Regisseurin Nina Wolfrum – sie hat auch die letzte Episode gedreht – hat den Unfall ziemlich spektakulär inszeniert, weshalb die Bilder später in einer ironischen Variation nochmals zum Einsatz kommen: Jacobs muss mit Schädelhirntrauma und Gedächtnislücken ins Krankenhaus. Bettnachbar Ösker, der das komische Element der Reihe personifiziert, schaut sich im Fernsehen einen der deutschen Karl-May-Klassiker aus den Sechzigerjahren an. Durch Schüsse aus dem Western kehrt Jacobs’ Erinnerung zurück; zur berühmten "Winnetou"-Melodie von Martin Böttcher segelt das sich in der Luft überschlagende Auto vor dem geistigen Auge des Kommissars ein zweites Mal majestätisch durch die Luft. Weil sich ihm nun schlagartig die Zusammenhänge erschließen, hat er keine Zeit mehr für die eigentlich erforderliche zweiwöchige Bettruhe. Schon der stimmungsvolle Auftakt des Films ist optisch bemerkenswert, als die Kamera (Uwe Neumeister) über die Landschaft gleitet und eindrucksvolle Nebelbilder zeigt. Für die passenden Kompositionen sorgte wie zuletzt Stefan Hansen, der viel mit akustischer Gitarre arbeitet, aber die Verfolgungsjagd auch mit angemessener Action-Musik unterlegt.

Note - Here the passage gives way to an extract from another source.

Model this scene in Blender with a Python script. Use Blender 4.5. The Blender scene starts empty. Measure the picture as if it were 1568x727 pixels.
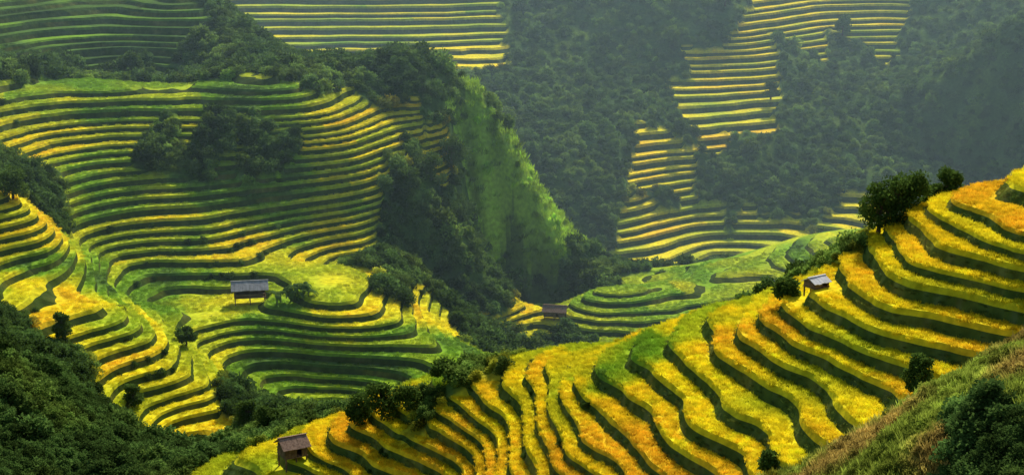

Von ähnlicher Qualität wie die Bildgestaltung und das Drehbuch, das immer wieder durch sympathische kleine Einfälle erfreut – Tierarztassistentin Jule (Marleen Lohse) deponiert ihre Sonnenblume beim Krankenbesuch kurzerhand in der Urinflasche - ist Wolfrums Arbeit mit den Schauspielern; Slavko Popadic und Luisa-Céline Gaffron brauchen sich mit ihren Leistungen nicht hinter dem Hauptdarsteller verstecken. Die Darsteller der verbrecherischen Nebenfiguren, Andreas Anke und Roland Bonjour, sind zwar kaum bekannt, aber sehr treffend besetzt. Schönemann wiederum hat seine Rolle in den beiden ersten Filmen der Trilogie neu erfunden, auch wegen des Vollbarts, der ihn älter und reifer als seine Rolle in der ZDF-Reihe "Marie Brand" wirken lässt; das Leben hat seine Spuren hinterlassen, und das nicht nur im Gesicht von Hauke Jacobs. Das Shakespeare-Ende dieses Falls wird nicht dazu beitragen, die Sorgenfalten zu glätten, selbst wenn der Film versöhnlich endet, weil sich Jacobs, Jule und Hannah Wagner endgültig zu einem neuen Trio gefunden haben.